Dans sa décision précitée du 29 juin 2016, le Conseil d’Etat a indiqué que l’OFII n’est pas tenu de transmettre d’initiative le procès-verbal à l’employeur, mais que le silence du code du travail ne fait pas obstacle à la communication du procès-verbal, notamment lorsque l’employeur en fait la demande.
Dans une décision du 6 mai 2019, le Conseil d’Etat ajoute que l’employeur doit faire sa demande avant la notification par l’OFII du paiement de la contribution spéciale.

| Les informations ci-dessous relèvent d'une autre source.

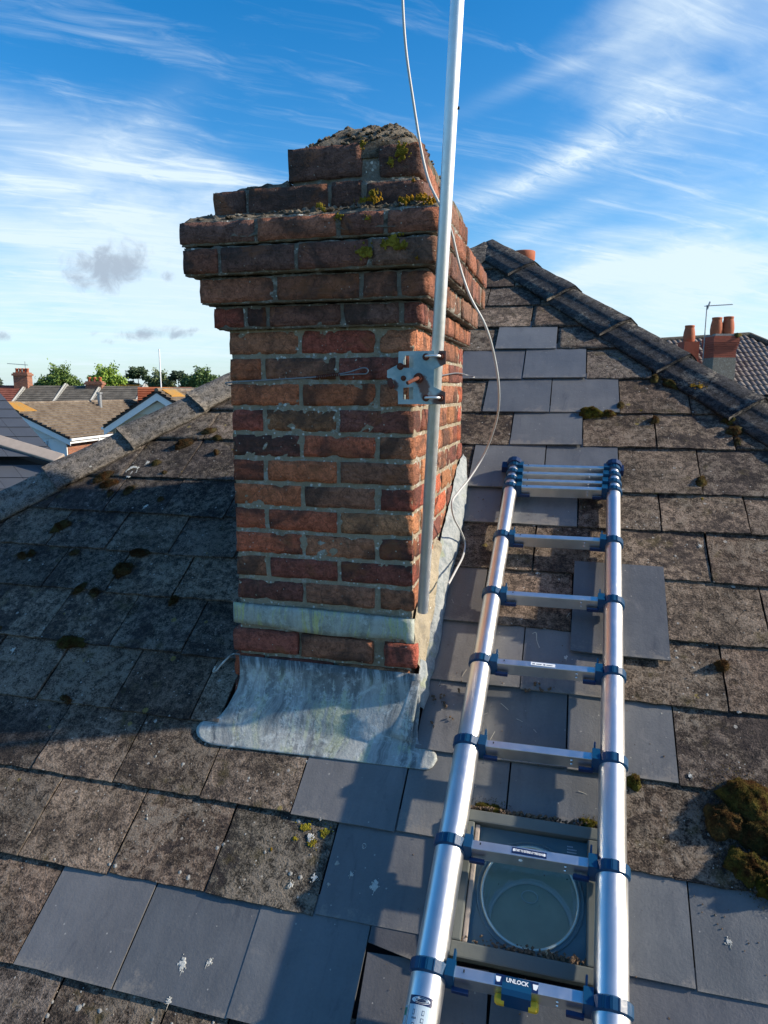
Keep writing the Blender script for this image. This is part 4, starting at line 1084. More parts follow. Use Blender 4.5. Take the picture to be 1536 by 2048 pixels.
# stickers wrapped round the lowest tubes in view
def wrap(name, c, r_, th0, th1, u0, u1, mat, parent, lift=.0006, n=12):
    V, F = [], []
    for u_ in (u0, u1):
        for j in range(n + 1):
            th = th0 + (th1 - th0) * j / n; V.append(c + (LXv * math.sin(th) + LN * math.cos(th)) * (r_ + lift) + LU * u_)
    F = [(j, j + 1, n + 2 + j, n + 1 + j) for j in range(n)]
    return part(name, V, F, mat, parent)
def wrap_ellipse(c, r_, th, u_, rt, ru, mat, parent, lift, name):
    V = [c + (LXv * math.sin(th + rt * math.cos(a)) + LN * math.cos(th + rt * math.cos(a))) * (r_ + lift) + LU * (u_ + ru * math.sin(a)) for a in [i * math.pi / 12 for i in range(24)]]
    return part(name, V, [tuple(range(24))], mat, parent)
for side, c in ((0, lad(6, 0)), (1, lad(6, 1))):
    r_ = RAD[7] if False else rad_below(2); u1 = -.062 if side == 0 else -.048
    t0, t1 = (-.72, .62) if side == 0 else (-.7, .5)
    wrap('sticker', c, r_, t0, t1, u1 - .115, u1, 'sticker_navy', ladder, .0005)
    wrap('sticker', c, r_, t0 + .05, t1 - .04, u1 - .112, u1 - .017, 'sticker_silver', ladder, .0008)
    wrap_ellipse(c, r_, (t0 + t1) / 2, u1 - .0085, .52, .0062, 'sticker_white', ladder, .0011, 'oval_emblem')
    wrap_ellipse(c, r_, (t0 + t1) / 2, u1 - .0085, .40, .0042, 'sticker_silver', ladder, .0013, 'oval_emblem')
    for q in range(7): wrap('emblem_mark', c, r_, (t0 + t1) / 2 - .26 + q * .08, (t0 + t1) / 2 - .21 + q * .08, u1 - .0105, u1 - .0065, 'sticker_ink', ladder, .0016, 2)
    for q, (a, d_, w_, h_) in enumerate([(-.38, .026, .10, .010), (-.40, .040, .24, .003), (-.36, .05, .14, .010), (.12, .026, .12, .009), (.10, .040, .15, .008), (.12, .054, .15, .010), (-.38, .066, .22, .004)]):
        wrap('pictogram', c, r_, a, a + w_, u1 - d_ - h_, u1 - d_, 'sticker_ink', ladder, .0012, 4)
        wrap('pictogram', c, r_, a + .02, a + w_ - .02, u1 - d_ - h_ + .0012, u1 - d_ - .0012, 'sticker_silver', ladder, .0015, 4)
    if side == 0:
        wrap('sticker', c, r_, -1.05, -.8, -.175, -.082, 'sticker_silver', ladder, .0007)
        wrap('green_mark', c, r_, -1.02, -.84, -.1, -.086, 'sticker_green', ladder, .0011)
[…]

Dans une décision du 3 juin 2019, le Conseil d’Etat juge que l’information de l’OFII à l’employeur relative à la mise en recouvrement de la contribution spéciale est suffisante pour lui permettre de demander la communication du procès-verbal mentionné dans cette information.

.3. La décision du 30 décembre 2021 du Conseil d’Etat va au-delà de cette jurisprudence et renforce les droits de l’employeur, puisque désormais l’OFII est tenu de l’informer spontanément de son droit d’obtenir la communication du procès-verbal qui fonde la mise en œuvre du recouvrement de la contribution spéciale. Les droits de la défense de l’employeur sont sensiblement améliorés.
Il est à craindre que la décision du Conseil d’Etat fragilise la mise en œuvre de cette pénalité administrative très dissuasive dans un nombre très important de dossiers en cours.
En effet, cette décision à effet immédiat s’applique à toutes les procédures en cours qui, par définition, n’avaient pas procédé à cette information non obligatoire à la date où elles ont été engagées.